INFORMATION SHOWN:

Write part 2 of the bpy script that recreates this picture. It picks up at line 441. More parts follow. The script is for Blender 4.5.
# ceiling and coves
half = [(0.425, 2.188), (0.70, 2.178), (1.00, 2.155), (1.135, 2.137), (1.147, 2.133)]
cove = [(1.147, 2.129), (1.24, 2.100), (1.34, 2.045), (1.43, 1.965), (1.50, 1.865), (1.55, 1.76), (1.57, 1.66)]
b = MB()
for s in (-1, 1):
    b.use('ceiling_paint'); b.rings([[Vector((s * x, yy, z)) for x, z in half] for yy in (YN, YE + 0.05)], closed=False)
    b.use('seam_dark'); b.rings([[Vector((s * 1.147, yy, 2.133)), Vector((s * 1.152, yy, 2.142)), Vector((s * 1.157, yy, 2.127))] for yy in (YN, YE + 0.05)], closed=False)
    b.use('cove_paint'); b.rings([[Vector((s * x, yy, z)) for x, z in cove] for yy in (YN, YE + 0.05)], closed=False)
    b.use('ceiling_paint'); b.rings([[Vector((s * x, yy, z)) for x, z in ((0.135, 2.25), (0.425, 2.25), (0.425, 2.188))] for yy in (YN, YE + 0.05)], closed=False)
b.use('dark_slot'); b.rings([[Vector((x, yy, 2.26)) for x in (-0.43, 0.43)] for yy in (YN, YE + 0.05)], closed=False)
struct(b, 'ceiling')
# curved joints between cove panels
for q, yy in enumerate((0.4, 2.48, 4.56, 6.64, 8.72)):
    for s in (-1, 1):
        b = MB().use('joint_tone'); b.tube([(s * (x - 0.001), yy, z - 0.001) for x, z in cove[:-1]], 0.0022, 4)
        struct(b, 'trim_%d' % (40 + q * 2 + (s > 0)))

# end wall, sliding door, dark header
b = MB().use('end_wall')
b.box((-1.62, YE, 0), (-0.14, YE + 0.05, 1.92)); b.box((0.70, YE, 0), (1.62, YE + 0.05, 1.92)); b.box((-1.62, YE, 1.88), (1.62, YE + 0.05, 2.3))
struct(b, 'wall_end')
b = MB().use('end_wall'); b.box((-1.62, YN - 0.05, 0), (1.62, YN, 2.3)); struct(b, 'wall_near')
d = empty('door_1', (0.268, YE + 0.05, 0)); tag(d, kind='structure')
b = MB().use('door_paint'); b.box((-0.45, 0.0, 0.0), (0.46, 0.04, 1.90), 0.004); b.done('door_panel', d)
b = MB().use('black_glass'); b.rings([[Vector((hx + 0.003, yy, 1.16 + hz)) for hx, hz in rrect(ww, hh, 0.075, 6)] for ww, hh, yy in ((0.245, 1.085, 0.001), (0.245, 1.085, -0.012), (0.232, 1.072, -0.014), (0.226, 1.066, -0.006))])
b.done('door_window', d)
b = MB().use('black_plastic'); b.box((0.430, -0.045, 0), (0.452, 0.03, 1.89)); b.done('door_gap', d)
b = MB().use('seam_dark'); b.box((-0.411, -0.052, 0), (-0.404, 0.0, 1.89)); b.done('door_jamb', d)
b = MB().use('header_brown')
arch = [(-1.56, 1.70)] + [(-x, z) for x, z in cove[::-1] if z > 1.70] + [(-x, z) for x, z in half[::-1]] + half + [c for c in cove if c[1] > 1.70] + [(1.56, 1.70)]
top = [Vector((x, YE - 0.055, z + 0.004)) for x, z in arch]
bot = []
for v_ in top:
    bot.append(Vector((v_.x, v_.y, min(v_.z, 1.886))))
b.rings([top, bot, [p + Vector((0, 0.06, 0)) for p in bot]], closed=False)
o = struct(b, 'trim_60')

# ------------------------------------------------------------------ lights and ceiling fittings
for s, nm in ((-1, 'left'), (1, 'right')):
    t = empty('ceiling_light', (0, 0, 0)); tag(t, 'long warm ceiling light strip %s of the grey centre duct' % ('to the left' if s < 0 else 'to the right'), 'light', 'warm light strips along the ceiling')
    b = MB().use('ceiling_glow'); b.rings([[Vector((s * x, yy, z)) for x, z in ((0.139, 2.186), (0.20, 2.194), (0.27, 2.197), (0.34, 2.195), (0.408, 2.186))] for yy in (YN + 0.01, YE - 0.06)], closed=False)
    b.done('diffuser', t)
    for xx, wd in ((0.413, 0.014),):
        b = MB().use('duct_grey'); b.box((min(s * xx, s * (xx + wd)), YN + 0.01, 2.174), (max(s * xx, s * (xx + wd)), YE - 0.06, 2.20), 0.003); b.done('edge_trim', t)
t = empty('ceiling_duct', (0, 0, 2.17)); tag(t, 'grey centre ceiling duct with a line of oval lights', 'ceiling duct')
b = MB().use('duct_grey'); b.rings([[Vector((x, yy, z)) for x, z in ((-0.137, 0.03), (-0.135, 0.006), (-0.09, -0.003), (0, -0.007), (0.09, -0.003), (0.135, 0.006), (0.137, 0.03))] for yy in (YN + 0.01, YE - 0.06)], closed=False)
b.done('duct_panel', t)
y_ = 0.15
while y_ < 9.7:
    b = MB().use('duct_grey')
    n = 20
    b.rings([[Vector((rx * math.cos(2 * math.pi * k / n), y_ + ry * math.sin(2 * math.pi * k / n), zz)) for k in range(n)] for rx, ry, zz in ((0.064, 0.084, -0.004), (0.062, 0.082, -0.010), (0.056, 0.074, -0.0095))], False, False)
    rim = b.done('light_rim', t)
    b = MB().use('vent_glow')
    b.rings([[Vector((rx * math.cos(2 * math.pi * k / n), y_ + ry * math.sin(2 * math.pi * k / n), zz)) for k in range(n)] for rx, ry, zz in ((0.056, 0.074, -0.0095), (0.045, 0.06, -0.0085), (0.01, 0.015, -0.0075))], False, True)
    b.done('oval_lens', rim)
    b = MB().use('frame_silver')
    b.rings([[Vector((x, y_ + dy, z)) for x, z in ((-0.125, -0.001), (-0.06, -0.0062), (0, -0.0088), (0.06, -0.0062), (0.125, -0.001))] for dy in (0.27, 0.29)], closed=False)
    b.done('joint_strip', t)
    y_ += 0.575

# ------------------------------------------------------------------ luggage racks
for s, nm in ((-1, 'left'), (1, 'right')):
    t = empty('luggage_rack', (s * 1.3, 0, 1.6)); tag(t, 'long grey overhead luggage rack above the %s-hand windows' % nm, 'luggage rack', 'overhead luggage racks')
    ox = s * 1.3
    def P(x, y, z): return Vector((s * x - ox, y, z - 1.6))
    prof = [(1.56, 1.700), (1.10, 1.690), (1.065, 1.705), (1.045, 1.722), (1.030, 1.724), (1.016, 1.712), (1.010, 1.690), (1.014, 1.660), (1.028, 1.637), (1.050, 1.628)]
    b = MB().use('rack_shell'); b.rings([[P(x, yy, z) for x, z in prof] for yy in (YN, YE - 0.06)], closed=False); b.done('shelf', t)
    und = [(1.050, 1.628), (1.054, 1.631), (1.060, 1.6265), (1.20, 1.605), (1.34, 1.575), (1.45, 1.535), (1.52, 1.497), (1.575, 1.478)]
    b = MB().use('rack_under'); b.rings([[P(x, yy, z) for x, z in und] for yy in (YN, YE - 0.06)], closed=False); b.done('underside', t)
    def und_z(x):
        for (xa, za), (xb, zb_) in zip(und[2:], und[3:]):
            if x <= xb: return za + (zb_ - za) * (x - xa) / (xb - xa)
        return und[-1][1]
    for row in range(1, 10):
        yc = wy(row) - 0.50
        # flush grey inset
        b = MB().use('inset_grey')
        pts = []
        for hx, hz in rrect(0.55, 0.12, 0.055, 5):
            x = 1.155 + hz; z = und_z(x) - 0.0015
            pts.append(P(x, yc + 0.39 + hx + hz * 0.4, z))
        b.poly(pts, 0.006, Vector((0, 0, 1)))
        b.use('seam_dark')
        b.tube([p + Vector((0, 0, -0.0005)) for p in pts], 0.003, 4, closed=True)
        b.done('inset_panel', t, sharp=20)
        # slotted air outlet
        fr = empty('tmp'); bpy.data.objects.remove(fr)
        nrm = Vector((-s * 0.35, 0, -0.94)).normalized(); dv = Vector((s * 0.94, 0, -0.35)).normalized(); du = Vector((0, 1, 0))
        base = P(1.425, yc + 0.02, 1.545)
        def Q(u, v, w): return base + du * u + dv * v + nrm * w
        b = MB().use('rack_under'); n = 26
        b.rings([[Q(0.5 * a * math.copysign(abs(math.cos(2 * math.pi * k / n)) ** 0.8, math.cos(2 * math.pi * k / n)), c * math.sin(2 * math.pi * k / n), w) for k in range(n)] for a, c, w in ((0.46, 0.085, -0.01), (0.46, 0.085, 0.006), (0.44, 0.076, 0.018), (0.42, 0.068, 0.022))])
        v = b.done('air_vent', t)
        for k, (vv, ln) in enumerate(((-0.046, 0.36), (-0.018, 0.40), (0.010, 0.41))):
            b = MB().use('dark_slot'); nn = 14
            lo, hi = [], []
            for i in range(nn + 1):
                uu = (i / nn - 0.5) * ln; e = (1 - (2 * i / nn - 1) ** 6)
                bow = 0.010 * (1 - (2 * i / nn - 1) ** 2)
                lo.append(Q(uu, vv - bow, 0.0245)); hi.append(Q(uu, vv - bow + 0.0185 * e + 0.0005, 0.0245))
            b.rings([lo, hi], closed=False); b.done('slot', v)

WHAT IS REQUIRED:
Exactly as written, please reproduce the lines from the first line of the data to the line containing "struct(b, 'trim_%d' %", inclusive, and nothing else.

ANSWER TO THIS EXERCISE:
Write part 2 of the bpy script that recreates this picture. It picks up at line 441. More parts follow. The script is for Blender 4.5.
# ceiling and coves
half = [(0.425, 2.188), (0.70, 2.178), (1.00, 2.155), (1.135, 2.137), (1.147, 2.133)]
cove = [(1.147, 2.129), (1.24, 2.100), (1.34, 2.045), (1.43, 1.965), (1.50, 1.865), (1.55, 1.76), (1.57, 1.66)]
b = MB()
for s in (-1, 1):
    b.use('ceiling_paint'); b.rings([[Vector((s * x, yy, z)) for x, z in half] for yy in (YN, YE + 0.05)], closed=False)
    b.use('seam_dark'); b.rings([[Vector((s * 1.147, yy, 2.133)), Vector((s * 1.152, yy, 2.142)), Vector((s * 1.157, yy, 2.127))] for yy in (YN, YE + 0.05)], closed=False)
    b.use('cove_paint'); b.rings([[Vector((s * x, yy, z)) for x, z in cove] for yy in (YN, YE + 0.05)], closed=False)
    b.use('ceiling_paint'); b.rings([[Vector((s * x, yy, z)) for x, z in ((0.135, 2.25), (0.425, 2.25), (0.425, 2.188))] for yy in (YN, YE + 0.05)], closed=False)
b.use('dark_slot'); b.rings([[Vector((x, yy, 2.26)) for x in (-0.43, 0.43)] for yy in (YN, YE + 0.05)], closed=False)
struct(b, 'ceiling')
# curved joints between cove panels
for q, yy in enumerate((0.4, 2.48, 4.56, 6.64, 8.72)):
    for s in (-1, 1):
        b = MB().use('joint_tone'); b.tube([(s * (x - 0.001), yy, z - 0.001) for x, z in cove[:-1]], 0.0022, 4)
        struct(b, 'trim_%d' % (40 + q * 2 + (s > 0)))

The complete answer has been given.